/---
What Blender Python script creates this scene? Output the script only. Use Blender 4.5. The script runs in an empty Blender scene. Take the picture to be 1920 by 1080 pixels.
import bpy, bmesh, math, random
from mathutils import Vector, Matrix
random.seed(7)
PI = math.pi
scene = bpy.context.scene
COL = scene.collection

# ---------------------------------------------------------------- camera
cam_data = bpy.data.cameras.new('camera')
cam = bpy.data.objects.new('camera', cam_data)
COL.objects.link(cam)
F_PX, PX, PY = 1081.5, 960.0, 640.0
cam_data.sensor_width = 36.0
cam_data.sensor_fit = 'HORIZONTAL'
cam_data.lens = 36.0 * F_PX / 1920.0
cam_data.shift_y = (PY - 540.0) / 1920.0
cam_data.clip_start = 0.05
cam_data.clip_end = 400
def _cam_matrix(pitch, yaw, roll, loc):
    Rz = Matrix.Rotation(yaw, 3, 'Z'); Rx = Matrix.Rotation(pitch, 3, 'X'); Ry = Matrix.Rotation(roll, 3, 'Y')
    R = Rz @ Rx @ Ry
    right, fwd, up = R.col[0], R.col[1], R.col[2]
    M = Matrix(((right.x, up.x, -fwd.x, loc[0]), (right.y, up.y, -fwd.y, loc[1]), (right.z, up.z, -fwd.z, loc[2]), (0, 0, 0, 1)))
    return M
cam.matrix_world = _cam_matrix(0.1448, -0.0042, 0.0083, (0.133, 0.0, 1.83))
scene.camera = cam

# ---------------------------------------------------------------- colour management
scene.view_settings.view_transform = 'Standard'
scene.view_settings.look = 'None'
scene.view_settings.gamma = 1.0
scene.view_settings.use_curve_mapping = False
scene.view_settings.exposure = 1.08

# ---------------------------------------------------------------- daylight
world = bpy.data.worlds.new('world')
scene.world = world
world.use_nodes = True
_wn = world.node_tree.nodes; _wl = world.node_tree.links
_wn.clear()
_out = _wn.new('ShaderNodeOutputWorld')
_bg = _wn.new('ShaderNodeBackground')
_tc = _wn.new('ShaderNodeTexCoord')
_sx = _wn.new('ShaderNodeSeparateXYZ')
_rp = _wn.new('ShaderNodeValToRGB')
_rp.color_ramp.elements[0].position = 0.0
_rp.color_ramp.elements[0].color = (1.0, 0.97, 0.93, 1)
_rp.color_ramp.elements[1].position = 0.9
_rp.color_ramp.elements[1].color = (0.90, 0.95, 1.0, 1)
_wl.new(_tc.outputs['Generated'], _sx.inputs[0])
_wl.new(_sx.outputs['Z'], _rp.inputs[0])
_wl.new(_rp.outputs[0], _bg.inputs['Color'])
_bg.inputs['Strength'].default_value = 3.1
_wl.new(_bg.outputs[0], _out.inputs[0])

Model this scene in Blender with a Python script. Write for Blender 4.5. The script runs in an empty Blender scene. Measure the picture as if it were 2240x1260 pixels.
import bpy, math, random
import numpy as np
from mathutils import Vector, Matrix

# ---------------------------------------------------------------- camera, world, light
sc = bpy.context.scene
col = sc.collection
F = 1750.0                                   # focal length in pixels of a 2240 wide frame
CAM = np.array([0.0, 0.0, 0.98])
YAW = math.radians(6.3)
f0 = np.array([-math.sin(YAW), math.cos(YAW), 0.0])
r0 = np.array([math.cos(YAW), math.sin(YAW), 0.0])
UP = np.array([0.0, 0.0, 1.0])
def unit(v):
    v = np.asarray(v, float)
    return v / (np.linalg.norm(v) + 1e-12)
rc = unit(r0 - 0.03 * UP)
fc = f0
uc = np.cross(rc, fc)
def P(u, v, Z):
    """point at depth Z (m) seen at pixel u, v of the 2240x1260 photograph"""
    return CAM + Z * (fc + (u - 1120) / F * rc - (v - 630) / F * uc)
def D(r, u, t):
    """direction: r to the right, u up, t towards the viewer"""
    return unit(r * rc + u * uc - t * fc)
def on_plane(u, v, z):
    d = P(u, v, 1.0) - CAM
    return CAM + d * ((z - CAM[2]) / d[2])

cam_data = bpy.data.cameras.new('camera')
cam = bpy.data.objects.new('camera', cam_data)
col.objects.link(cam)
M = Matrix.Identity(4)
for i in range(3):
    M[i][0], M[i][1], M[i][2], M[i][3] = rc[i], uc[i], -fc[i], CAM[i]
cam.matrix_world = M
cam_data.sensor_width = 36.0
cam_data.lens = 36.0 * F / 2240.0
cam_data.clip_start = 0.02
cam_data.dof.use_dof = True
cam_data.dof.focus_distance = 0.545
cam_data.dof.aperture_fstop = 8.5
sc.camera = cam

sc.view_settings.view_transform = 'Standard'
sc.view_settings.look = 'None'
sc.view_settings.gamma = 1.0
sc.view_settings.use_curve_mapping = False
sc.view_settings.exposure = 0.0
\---
Looking at the material above, please copy exactly every line from its first line through the line containing "COL = scene.collection", with both ends included and nothing else.

What Blender Python script creates this scene? Output the script only. Use Blender 4.5. The script runs in an empty Blender scene. Take the picture to be 1920 by 1080 pixels.
import bpy, bmesh, math, random
from mathutils import Vector, Matrix
random.seed(7)
PI = math.pi
scene = bpy.context.scene
COL = scene.collection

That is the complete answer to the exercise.